The City of Columbia supports Columbia Housing Authority’s plan to increase resident participation in the Resident’s Executive Council by 50% and increase the number of employed residents by 10%.

In May 2016, CHA is opened its waiting list for two housing programs and accepted applications:

1. The Public Housing Program for Elderly Housing public housing apartments only for the Marion Street Highrise (1930 Marion Street) and the Oak-Read Highrise (2211 Read Street). Applicant for must be 62 years old or older. All persons in the household must be over 62. Income requirements: less than $35,950.

2. The Project Based Housing Choice Voucher Program (PBV).

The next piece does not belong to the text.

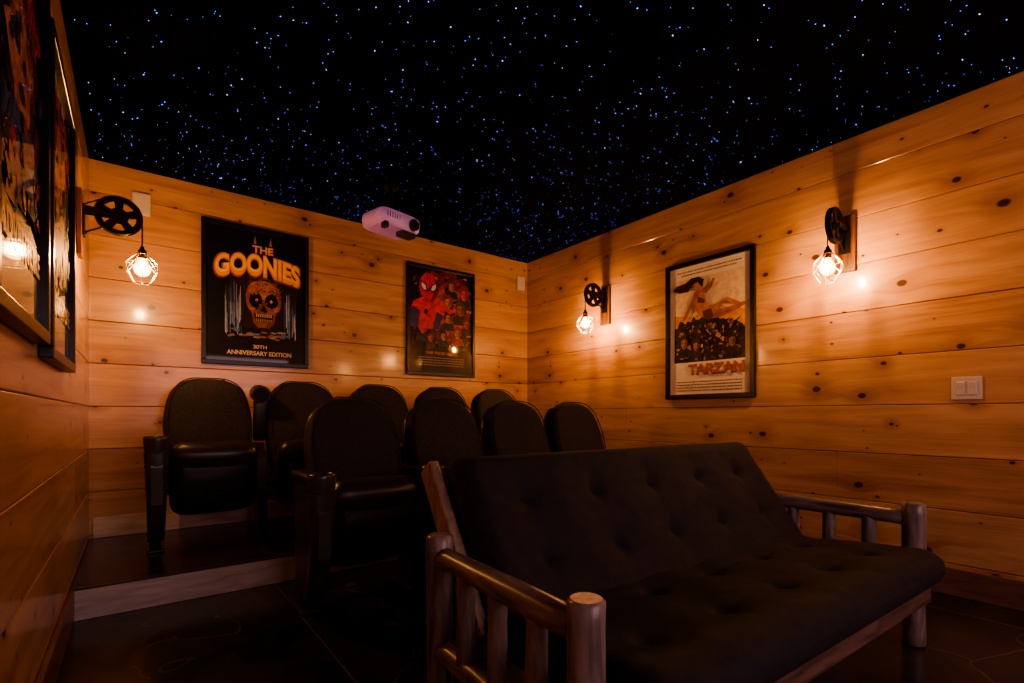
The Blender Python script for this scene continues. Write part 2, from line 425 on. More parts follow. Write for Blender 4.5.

  • Village at Rivers Edge (McQueen St., opening May, 2016) 2 and 3 bedroom units

  • Gable Oaks (901 Colleton St., opening summer, 2016) 1, 2, and 3 bedroom units

  • c. Lorick Place (West Ave., opening 2017) 2 and 3 bedroom units

For this PBV Program, the Voucher is connected to the apartment and not used at any other location.
Actions to encourage public housing residents to become more involved in management and participate in homeownership

The City of Columbia is recommending funding ($53,500) to CHA for its “Learning to Build Houses” Program for FY 2016-17. This program will allow youth from Richland School District One to learn construction skills necessary for them to become employable as skilled construction labor. In addition, the City has made a financial commitment for the demolition of Gonzales Gardens utilizing approximately $1 million in Neighborhood Investment Program (NIP) funding.



If the PHA is designated as troubled, describe the manner in which financial assistance will be provided or other assistance

Discussion

CHA is a High-Performing Housing Authority (Score 92 out of 100). It is ranked third in the nation for best public housing practices.